Services growth cools as price gauge drops to four-year low

Mark Niquette
Bloomberg

Growth in the U.S. services sector eased in March for a second month while a gauge of input costs slumped to a four-year low.

The Institute for Supply Management’s composite gauge of services fell 1.2 points to 51.4, largely reflecting a drop in the supplier deliveries index to a record low. Readings above 50 indicate expansion, and the March figure was lower than all but one estimate in a Bloomberg survey of economists.

In this Sept. 30, 2020, photo, waiter Lenworth Thompson serves lunch to David Zennario, left, and Alex Ecklin at Junior's Restaurant in New York. Growth in the U.S. services sector, where most Americans work, eased in March for a second straight month.
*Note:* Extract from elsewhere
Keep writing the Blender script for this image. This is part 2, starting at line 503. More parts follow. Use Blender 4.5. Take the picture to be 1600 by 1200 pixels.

The index of prices paid for materials and services decreased more than 5 points to 53.4, the lowest since March 2020, according to the report issued Wednesday.

That stands in stark contrast to ISM data earlier week showing a manufacturing input-cost gauge climbed to the highest level since July 2022, suggesting the pace of goods disinflation is leveling off.

The services price data may temper concerns that the Federal Reserve’s progress on inflation is at risk of stalling. Policymakers are tracking developments in the services sector, the largest part of the economy, for signs of easing price pressures as they debate when to reduce interest rates.

With the decline in March, ISM’s gauge of prices paid by services dipped below the manufacturing input-cost measure for the first time since May 2022.

Still, service-industry respondents noted “that even with some prices stabilizing, inflation is still a concern,” Anthony Nieves, chair of the ISM Services Business Survey Committee, said in a statement.

The overall services index was depressed by the gauge of delivery times, which dropped 3.5 points to the lowest in ISM data back to 1997. Signs of improving supply chains help explain why order backlogs at service providers shrank at the fastest pace since August.

Twelve services industries reported growth in March, led by accommodation and food services. Four indicated a decrease in activity.

The ISM new orders gauge fell to a three-month low, though remained consistent with resilient demand.

The group’s business activity index — which parallels its factory output gauge — showed the strongest growth since September.

The measure of services employment ticked up slightly but remained in contraction territory.

Meanwhile, an index of inventories at service providers retreated to the lowest level since the end of 2022. A gauge of sentiment about inventories, while still indicating companies see stockpiles as too high, fell for the second straight month.